The optimism was reborn in later years, after the war when Dominion Day had taken a back-seat to news from the front. All the “boys” had returned from overseas, having won Canada’s greatest test and proven themselves and their nation by fighting in WWII beneath their own flag, the Red Ensign. Having seen a portion of the world, they returned with new skills, and renewed optimism to establish families in the place they themselves had been raised by the first generation of Amesdale pioneers.

During the early years the celebrations had been held anywhere there was room in this community carved out of the bush. Space was first found alongside the store during the 1920s, then in the school yard beside the newly constructed school during the early 1930s. The later Depression years saw it moved to the Relief Camp, built for the construction of the airport, and there it remained even after the airport was completed and the five bunkhouses were removed. The remaining sheds and the airport custodian’s home remained the centre of the festivities with Jack Nelson, the airport custodian, together with his wife Ella hosting the event often organised by Beatrice Ames and Laurie Ames.

Through the years, the ice cream was always the highlight for the kids. In this era before modern refrigeration which never did arrive in the community, ice cream was a rare treat. In the heat of the summer, the manufacture of ice-cream relied upon ice was removed from the icehouse and mixed with salt to lower the temperature. Then after much cranking of the ice-cream tub, the prized frozen delicacy was extracted to the delight of the children. Later, Gordon Ames in his truck would deliver store bought ice-cream all the way from Dryden, packed securely in dry ice for the trip. As if for Santa Claus, the kids waited anxiously for ice-cream’s annual visit.
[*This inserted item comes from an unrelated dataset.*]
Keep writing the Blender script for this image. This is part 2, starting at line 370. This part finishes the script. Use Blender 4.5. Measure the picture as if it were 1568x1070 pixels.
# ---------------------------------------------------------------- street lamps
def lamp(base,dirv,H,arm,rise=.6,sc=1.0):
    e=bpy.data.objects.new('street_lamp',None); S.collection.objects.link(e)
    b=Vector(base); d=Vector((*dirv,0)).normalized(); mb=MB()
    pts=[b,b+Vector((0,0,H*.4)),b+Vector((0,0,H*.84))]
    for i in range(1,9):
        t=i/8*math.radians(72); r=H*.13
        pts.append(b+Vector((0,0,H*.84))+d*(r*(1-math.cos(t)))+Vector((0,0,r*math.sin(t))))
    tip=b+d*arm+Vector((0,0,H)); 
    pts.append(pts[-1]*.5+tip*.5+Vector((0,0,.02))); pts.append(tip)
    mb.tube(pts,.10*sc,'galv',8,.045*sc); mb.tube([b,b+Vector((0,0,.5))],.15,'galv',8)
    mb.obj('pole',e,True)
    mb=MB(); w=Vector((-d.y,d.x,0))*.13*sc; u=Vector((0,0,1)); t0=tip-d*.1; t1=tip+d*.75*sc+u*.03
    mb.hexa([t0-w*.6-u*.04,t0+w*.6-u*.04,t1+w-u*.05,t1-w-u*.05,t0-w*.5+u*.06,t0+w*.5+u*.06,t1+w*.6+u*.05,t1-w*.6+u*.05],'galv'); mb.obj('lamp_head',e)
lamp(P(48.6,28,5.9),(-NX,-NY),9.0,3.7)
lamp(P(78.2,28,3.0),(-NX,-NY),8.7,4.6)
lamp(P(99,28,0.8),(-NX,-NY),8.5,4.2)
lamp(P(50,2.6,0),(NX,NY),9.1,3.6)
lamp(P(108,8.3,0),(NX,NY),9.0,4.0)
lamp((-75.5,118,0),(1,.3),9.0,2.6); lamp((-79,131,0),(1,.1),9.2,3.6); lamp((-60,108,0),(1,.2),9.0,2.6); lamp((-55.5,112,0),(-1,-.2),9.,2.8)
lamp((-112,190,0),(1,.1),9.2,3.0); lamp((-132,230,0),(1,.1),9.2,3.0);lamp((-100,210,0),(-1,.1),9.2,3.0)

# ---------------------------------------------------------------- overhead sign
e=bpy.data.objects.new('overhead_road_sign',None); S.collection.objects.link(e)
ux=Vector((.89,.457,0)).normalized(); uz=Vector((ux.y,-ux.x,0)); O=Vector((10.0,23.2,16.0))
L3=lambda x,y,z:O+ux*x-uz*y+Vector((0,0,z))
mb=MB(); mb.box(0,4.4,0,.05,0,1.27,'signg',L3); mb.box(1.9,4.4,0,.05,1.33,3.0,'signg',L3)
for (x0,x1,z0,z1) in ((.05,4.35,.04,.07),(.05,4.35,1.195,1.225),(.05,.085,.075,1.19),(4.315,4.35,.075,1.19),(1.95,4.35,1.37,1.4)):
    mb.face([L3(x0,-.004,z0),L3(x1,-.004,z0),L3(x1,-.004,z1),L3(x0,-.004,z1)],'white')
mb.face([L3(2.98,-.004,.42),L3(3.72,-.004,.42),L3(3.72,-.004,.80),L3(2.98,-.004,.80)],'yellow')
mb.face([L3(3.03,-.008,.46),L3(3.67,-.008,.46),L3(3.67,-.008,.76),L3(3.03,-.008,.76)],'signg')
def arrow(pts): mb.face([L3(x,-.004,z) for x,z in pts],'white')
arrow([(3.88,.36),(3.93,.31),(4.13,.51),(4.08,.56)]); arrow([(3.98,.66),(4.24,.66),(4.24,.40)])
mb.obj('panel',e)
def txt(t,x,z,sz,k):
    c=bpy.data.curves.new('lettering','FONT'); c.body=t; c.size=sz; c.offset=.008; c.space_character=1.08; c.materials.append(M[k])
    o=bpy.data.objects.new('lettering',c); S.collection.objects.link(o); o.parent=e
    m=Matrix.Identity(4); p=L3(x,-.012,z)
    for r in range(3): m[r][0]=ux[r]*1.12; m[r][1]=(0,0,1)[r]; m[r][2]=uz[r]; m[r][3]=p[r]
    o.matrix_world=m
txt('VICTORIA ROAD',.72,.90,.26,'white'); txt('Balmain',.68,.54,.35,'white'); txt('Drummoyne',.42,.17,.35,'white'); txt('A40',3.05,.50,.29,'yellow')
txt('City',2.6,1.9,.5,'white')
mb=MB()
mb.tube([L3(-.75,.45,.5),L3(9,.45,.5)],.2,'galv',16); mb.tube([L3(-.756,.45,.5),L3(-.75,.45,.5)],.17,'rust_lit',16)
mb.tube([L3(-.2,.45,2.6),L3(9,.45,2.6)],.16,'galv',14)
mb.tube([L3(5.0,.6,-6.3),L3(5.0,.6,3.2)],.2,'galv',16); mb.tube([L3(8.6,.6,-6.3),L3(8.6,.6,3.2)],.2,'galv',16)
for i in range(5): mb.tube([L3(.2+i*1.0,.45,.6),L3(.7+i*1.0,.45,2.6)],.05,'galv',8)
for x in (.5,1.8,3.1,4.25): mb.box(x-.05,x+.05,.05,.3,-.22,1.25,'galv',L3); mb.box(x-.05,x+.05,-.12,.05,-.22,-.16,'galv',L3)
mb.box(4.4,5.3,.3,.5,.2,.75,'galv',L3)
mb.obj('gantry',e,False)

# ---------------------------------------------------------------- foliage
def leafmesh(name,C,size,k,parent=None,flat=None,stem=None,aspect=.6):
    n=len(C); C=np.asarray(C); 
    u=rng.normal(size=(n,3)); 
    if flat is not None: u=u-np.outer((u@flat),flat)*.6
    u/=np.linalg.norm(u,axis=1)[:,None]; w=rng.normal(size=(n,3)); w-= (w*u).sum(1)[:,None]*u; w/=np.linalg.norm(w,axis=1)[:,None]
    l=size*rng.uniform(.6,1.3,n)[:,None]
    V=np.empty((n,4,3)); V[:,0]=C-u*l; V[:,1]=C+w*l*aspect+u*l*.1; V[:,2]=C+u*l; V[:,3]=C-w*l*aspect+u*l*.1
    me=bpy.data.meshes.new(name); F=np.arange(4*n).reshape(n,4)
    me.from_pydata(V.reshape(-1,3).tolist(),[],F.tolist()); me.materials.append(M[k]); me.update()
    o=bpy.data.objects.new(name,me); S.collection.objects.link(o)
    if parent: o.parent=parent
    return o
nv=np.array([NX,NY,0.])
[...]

Regardless of the location, the games were the same year after year. Sack races, three-legged races, and tug of war were the favourites, not only for the youngsters, but also for the adults. Jean and Irene Paridis, young sisters now married to the Thompson brothers, would practice for the event and consequently always won the ladies events. Siblings, Beatrice Ames and Fred Radford enjoyed the softball games, often taking the position of pitcher in the tournaments, as would Myron and Roy Thompson. Undoubtedly, there would have been a game of horseshoes, and much visiting in the shade of the trees, interrupted only by a dip in the cool water of spring-fed Airport Lake, lying just over brow of the hill upon which the airport was built.

Being a family event, drinking reportedly wasn’t normally a part of the event, but eating was. Sandwiches, potato salad, pies, cakes and Irene Thompson’s baked beans were standard fare.

One year, during the late 1940s, lightning struck with an explosion like a bomb going off. Jack Nelson, standing beside a car was knocked to the ground, landing on his backside as the lightning bolt struck a tree not five feet from him. In the tree, standing alongside an outhouse, the lightening ploughed a three inch deep strip down the trunk, from top to bottom ripping the wood into splinters like toothpicks as the big white streak tore through the tree. Fortunately for the pregnant lady visiting from Dryden, and at that the very moment comfortably seated upon the outhouse throne, the bolt bypassed the outhouse and proceeded to strike a nearby shed. The shed, storing jute gunny sacks in the attic, immediately burst into flames, while the bolt bifurcated sending a ball of fire tumbling through the door of a nearby building.

Like a volunteer fire brigade, Fred Radford standing within ten feet of the strike, together with the other men, grabbed jute sacks now strewn about the yard, and beat out the fire. Fortunately, the event left only memories and no injuries. Everyone returned home happily from the annual event, after a particularly memorable day of games, socialising, and of course…ice-cream. Such was life at Amesdale, long days of work punctuated by rich and memorable events with family and friends.